Photo Mosaics

Photo Mosaics

Lately I’ve been playing with a cool Mac OS X application called MacOSaiX. You give the application a photograph and a collection of photos, and it recreates the main photo using small photo tiles from the collection. The effect is at least somewhat artistic, and definitely cool.

Here’s one I made using pretty much every photo I’ve ever taken. It’s of me at Collegiate Track Nationals, 2005, during the points race qualifying race. I think it came out pretty good, except for the white barrier in the background, which is kind of dirty in the mosaic because I have taken very few photos of only white things.

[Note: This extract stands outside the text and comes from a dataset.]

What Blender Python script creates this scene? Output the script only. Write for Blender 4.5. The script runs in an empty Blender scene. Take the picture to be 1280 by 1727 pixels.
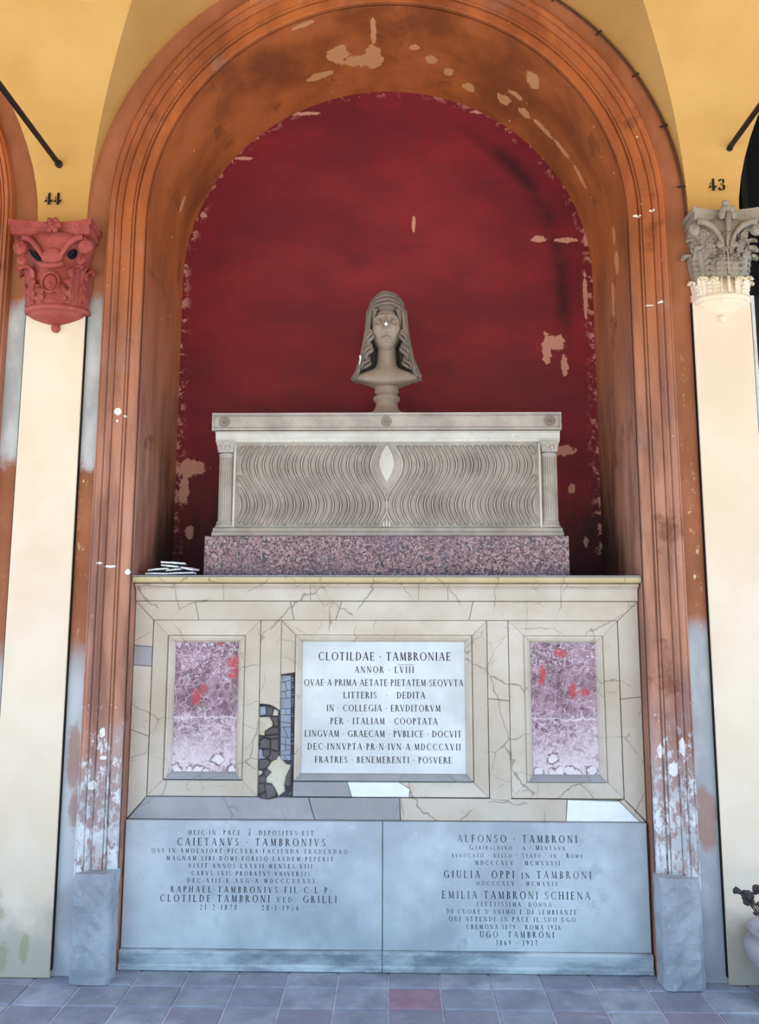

The program can also scour Google Images for photos, using search terms I provide. Pictured below is Chris Nekarda (closest to the camera), Tona Rodriguez-Nikl (with the red jersey), Tyler Ofstad (on the right) and me riding a few warm-up laps. For this mosaic, I put in a few dozen cycling-related search terms, netting over 30,000 images returned. Not all the photos are cycling-related, which is the main problem using Google Images, but at least no porn snuck into the mosaic. I think this one has a more artistic quality than the one above, especially in the red jersey that Tona’s wearing. I think this is due to the larger library of photos searched and the wider variety of photos – I tend to take my photos in one way and of similar things.



A third mode of the program is ‘Glyph’ mode, whereby instead of photos, glyphs are made at random and fit to the photo. I also chose the hexagon mode, rather than the rectangle mode of the above two mosaics. The program chooses two colors at random, and also a random character from a random font on my computer. It makes one color the background of the glyph, and the character the other color in the foreground. This technique provides a nearly limitless number of glyphs – I esitmate nearly 1019 different glyphs are possible. This is not neccessarily a good thing – the program will pick color combinations that do not exist in nature, and it will throw out that glyph. The photo below ran for about 200,000 glyphs, and I would argue that it doesn’t have the same level of detail replicated as the photo-based mosaics. This could partly be because I used an older version of MacOSaiX which could have poorer matching algorithms, or a result of the limited complexity and too big color space of glyphs. Of course, to make the best comparison I need to make a mosaic of the same photo using Glyphs and photos with the same version of the program.



I have some quibbles about the program. First off, it’s not a team player. It’s a serious resource hog and the computer is almost unusable for other tasks while it’s running. This means if I want to run it I’ve got to leave my computer alone for several hours. iDVD, for instance, will happily encode a DVD in the background while I use the computer for other things, and I would argue that that is no less computationally intenstive. Also, I wish I could go to a particular grid square and tell the application that I don’t like the image it put there, and it would put the second best image from the library in that square. The user can place images by hand on the mosaic, but I’m not nearly as skilled at photo matching as the computer. What I am better at is having an opinion whether or not that photo is good for the mosaic.